Domestic Violence & Abuse: Your Right to Safety
Abuse isn't just physical. If you're being told to adjust or stay silent, you're being misled. You have rights, and your safety is non-negotiable. Let’s talk about how to protect your future.
Can you file a domestic violence case after your divorce is final? Yes. I explain the legal provisions that allow you to seek justice for abuse that occurred during the marriage, even after it has legally ended. Your right to safety doesn't expire.
It's a classic manipulation tactic: the abuser plays the victim the moment you take legal action. I see it all the time. This video is a reminder that you are not crazy for finally standing up for yourself. Your journey to safety is valid.
A client asked me, "If I stay quiet during domestic violence, will it stop?" My answer is a firm "No." Silence empowers the abuser. I explain why giving "one more chance" for the tenth time isn't love, it's a cycle of abuse that you have the legal right to break.
A husband recorded intimate moments with his wife without her consent and shared them. The court made it clear: a wife is not a husband's property. I discuss this landmark case and your absolute right to privacy and dignity, even within a marriage.

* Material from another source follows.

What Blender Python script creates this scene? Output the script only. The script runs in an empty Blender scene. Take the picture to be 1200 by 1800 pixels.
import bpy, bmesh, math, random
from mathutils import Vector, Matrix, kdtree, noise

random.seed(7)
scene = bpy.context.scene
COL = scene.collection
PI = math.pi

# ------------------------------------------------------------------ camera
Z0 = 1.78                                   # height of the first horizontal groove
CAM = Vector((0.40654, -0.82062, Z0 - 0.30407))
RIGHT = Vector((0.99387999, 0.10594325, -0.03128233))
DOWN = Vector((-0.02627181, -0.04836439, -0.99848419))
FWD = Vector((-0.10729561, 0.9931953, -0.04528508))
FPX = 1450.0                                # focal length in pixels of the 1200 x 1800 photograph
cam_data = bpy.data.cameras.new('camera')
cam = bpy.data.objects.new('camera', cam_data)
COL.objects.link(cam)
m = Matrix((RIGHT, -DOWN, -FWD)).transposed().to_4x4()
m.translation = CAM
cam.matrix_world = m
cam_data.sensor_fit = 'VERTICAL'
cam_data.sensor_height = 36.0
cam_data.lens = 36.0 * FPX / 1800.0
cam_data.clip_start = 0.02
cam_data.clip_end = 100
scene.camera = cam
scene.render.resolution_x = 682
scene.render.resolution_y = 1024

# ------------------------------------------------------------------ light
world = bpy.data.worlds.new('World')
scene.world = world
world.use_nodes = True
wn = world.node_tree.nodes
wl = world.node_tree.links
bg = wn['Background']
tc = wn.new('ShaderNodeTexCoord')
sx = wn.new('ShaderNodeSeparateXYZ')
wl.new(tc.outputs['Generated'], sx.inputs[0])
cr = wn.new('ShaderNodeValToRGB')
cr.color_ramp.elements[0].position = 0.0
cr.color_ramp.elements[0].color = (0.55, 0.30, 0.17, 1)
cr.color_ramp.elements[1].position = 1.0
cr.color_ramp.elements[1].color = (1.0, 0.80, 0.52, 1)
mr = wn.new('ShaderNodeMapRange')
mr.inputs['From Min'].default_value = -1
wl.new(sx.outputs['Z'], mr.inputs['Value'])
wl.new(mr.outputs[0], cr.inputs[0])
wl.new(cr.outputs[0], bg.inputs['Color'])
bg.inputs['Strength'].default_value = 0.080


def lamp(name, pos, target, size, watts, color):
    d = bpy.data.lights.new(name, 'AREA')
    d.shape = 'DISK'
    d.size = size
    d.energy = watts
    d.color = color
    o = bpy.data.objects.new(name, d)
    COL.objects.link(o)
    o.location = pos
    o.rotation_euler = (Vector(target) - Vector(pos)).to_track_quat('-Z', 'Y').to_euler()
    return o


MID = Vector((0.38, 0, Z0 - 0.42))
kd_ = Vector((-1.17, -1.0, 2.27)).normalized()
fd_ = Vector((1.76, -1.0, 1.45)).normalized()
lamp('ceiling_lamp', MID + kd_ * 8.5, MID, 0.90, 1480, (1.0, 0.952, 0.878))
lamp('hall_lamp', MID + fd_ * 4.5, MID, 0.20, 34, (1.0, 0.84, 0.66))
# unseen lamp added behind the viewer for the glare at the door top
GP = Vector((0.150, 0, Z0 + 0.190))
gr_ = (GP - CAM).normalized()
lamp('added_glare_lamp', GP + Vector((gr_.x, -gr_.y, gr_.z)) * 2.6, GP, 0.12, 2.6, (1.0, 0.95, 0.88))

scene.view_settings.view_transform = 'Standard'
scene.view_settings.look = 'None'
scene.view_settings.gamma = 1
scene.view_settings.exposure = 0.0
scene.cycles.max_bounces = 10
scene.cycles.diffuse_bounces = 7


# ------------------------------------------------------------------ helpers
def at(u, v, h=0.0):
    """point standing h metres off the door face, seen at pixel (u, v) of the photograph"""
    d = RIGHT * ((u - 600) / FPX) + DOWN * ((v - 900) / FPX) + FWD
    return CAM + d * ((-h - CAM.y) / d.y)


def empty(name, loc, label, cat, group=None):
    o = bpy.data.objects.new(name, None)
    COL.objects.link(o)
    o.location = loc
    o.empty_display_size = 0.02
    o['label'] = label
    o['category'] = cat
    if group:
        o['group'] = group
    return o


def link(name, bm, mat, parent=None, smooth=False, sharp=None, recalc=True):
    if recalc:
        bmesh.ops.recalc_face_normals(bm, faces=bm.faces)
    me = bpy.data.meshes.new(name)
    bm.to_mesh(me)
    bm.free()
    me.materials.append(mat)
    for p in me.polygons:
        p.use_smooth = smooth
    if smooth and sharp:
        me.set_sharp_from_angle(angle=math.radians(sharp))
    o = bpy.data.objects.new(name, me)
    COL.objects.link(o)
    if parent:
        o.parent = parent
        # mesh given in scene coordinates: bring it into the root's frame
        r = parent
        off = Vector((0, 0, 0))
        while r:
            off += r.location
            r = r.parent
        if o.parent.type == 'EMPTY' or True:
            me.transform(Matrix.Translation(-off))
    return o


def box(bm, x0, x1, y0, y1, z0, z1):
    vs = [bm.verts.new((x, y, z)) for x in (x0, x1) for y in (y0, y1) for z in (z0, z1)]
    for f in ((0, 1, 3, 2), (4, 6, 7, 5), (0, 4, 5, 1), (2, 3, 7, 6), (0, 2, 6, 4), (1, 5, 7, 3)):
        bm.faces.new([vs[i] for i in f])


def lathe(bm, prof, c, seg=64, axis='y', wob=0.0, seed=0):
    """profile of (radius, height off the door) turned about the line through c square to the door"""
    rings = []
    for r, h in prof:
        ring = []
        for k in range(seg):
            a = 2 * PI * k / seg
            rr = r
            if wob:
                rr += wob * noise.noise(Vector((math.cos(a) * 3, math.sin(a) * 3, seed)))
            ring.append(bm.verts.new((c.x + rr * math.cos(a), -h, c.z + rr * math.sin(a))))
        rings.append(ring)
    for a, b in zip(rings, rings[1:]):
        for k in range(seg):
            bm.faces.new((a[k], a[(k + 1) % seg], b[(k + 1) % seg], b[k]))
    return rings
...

This is the story of my client, Asha, who endured horrific abuse from her father-in-law while her husband was abroad. Her story is a powerful lesson on why you must break the silence. I share the key takeaways on recognizing abuse and seeking help early.
The Madhya Pradesh High Court has ruled that denying physical intimacy to a husband without a valid reason can amount to mental cruelty. The law recognizes that a healthy marital relationship involves both emotional and physical connection, and the denial of it can be a ground for divorce.

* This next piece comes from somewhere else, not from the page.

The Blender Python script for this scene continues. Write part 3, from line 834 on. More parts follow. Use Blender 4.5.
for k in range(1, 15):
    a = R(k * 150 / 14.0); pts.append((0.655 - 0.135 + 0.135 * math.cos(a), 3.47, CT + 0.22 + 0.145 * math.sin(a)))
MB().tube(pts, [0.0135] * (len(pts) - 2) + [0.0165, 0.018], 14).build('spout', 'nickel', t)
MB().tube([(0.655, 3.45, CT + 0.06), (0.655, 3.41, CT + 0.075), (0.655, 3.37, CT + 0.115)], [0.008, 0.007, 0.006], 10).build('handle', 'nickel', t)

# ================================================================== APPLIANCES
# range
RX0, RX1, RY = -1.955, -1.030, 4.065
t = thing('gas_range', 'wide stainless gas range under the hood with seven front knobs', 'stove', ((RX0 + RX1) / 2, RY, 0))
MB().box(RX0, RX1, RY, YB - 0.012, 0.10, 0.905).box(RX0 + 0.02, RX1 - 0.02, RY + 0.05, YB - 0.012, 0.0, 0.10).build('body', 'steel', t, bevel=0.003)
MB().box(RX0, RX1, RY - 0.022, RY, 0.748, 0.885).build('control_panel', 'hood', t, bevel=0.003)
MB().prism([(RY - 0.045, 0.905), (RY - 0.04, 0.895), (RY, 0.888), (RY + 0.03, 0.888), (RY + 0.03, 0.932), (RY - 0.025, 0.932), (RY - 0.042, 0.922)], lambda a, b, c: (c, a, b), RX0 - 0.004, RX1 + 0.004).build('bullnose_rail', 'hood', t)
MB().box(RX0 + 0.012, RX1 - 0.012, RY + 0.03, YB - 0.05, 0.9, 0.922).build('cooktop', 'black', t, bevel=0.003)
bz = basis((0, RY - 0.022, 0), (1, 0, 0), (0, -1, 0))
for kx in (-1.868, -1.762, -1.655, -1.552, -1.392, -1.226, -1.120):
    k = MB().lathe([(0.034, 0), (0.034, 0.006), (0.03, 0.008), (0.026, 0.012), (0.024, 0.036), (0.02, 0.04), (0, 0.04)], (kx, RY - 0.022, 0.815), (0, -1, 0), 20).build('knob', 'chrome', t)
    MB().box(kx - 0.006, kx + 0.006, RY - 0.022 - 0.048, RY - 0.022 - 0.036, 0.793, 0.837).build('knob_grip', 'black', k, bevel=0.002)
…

You don't have to be the victim to file a domestic violence complaint. If you see your mother, sister, or any loved one suffering, you can file a complaint on their behalf. I explain how Section 12 of the Domestic Violence Act empowers you to speak up for others.
A wife expecting her husband to abandon his elderly mother and sister with an unsound mind was deemed an act of cruelty by the court. This ruling highlights the legal expectation for spouses to balance their duties towards their partner and their dependent family members.
The Delhi High Court has clarified that while expecting a wife to do household work is not cruelty, this case had other factors. The wife's false accusations and abandonment of the home were deemed cruel, leading to the husband being granted a divorce.
The Domestic Violence Act applies to every woman in India, regardless of her religion or social background. This law is a powerful tool for social justice, ensuring that every woman has the right to live a life free from physical, emotional, and economic abuse.
About Domestic Violence & Abuse: Your Right to Safety
The biggest mistake I see in domestic violence cases is leaving home in anger without a plan. If you walk out impulsively, you might lose your claim to your marital home or access to important evidence. Before you pack a single bag, we need to secure your documents, list your Streedhan, and decide on a safe exit strategy that doesn't compromise your legal position.
Abuse is not just the hitting. It is the control, the yelling, the financial restrictions, and the daily humiliation that eats away at your confidence. Many of my clients come to me after years of being told that this is just part of marriage. It is not. The law, specifically the Protection of Women from Domestic Violence Act, covers physical, emotional, verbal, and financial abuse. You do not need to be physically injured to seek protection.
Why You Need a Strategy, Not Just Emotions
When you are in the middle of a crisis, it is natural to want to escape. However, the law cares about facts and evidence. If you are planning to file for a divorce or a protection order, we need to gather evidence that proves the pattern of behavior. This means saving WhatsApp chats, recording (legally admissible) instances where possible, and keeping a diary of incidents with dates and times.
Your Rights Are Not Negotiable
- Streedhan: Your jewellery, gifts, and assets given to you are yours. I help you document these so you don't lose them during the separation process.
- Financial Security: You have a right to maintenance. Courts consider the lifestyle you enjoyed during marriage, not just your spouse's salary.
- Child Custody: Abuse by a partner does not mean you lose your rights to your children. We focus on the child's well-being and legal safety.
Breaking the Cycle
Most people I talk to feel ashamed. They think, 'Log kya kahenge' (What will people say?). If you are at a point where you feel trapped, remember that silence is the biggest ally of an abuser. My job is to strip away the fear and replace it with a clear, step-by-step roadmap. Whether you need an anticipatory bail, a protection order, or just advice on how to initiate a separation safely, we do it with facts, not drama.